Estou enganado, ou esta é aquela mesma Dilma que, na crise dos cartões corporativos, mobilizou a Casa Civil para produzir o dossiê contra FHC e Ruth Cardoso? Estou enganado ou está é aquela mesma Dilma a quem Israel Guerra, filho de Erenice, chamava de tia? Estou enganado, ou esta é aquela mesma Dilma que chamou seu próprio apagão de blecaute, preferindo atacar, ora vejam…, o governo FHC? Estou enganado, ou esta é aquela mesma Dilma do programa Minha Casa, Minha Vida, talvez o maior golpe publicitário da história republicana?
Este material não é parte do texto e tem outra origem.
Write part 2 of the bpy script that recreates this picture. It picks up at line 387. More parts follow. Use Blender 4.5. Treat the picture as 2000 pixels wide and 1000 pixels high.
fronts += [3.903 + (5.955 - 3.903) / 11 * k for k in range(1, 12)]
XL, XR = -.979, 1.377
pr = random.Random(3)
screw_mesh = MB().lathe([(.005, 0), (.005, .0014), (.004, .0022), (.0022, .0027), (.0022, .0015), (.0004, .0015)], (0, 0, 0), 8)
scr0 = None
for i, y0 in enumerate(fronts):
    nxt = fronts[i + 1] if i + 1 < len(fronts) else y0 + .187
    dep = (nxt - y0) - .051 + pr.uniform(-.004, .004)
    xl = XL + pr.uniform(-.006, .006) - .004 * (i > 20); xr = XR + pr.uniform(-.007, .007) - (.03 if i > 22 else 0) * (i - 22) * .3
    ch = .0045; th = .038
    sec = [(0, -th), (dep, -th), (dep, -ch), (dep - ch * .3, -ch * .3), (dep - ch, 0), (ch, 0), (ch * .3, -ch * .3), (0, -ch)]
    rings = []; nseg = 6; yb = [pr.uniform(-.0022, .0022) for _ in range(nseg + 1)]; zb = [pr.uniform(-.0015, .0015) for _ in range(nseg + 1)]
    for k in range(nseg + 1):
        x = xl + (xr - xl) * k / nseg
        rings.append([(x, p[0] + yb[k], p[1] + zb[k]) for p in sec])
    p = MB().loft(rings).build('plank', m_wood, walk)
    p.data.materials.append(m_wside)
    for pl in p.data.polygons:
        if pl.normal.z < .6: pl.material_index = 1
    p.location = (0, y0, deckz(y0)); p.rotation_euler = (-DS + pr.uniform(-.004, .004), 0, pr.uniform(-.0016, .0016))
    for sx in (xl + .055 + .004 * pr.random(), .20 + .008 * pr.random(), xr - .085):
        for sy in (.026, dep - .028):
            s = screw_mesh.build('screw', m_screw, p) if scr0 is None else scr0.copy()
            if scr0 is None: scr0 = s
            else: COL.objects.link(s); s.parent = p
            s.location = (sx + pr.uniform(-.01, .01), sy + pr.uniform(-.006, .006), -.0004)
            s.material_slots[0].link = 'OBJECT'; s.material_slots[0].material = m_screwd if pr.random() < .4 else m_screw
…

Ora, senhores cronistas, respeitem um pouquinho a inteligência dos leitores - ou, então, não respeitem e fiquem com os leitores que preferem a bobagem. Ninguém chega à condição de candidata à Presidência do maior partido do país - uma máquina gigantesca que junta os bilionários fundos de pensão e poderosas máquinas sindicais - porque é a Maria Imaculada, a Toda-Pura, a Sem-Pecados. A se dar crédito a alguns textos, parece que Lula é o fauno destrambelhado que, não obstante, carregava no dorso a ninfa da pureza e da razão.
Este blog, vocês sabem, lê a política e também lê a forma como outros lêem a política. Resistimos - e, em boa parte, a desconstruímos - à mitologia do Lula criador de mundos, capaz de mudar a realidade com uma simples palavra. E resistiremos à fantasia da presidente comedida, comprometida apenas com a eficiência, que jamais dá um passo em falso porque é séria, inteligente, compenetrada, severa, austera, pontual, econômica, estudiosa, rigorosa - em suma, uma verdadeira Pascal de tailleur.
Não caiam nessa conversa. Pode até acontecer de eu vir a elogiar Dilma algum dia neste blog. Mas isso só acontecerá em face de algo que ela venha a fazer. Espanto-me com os paparicos do colunismo porque, afinal de contas, até agora, ela preferiu ficar calada.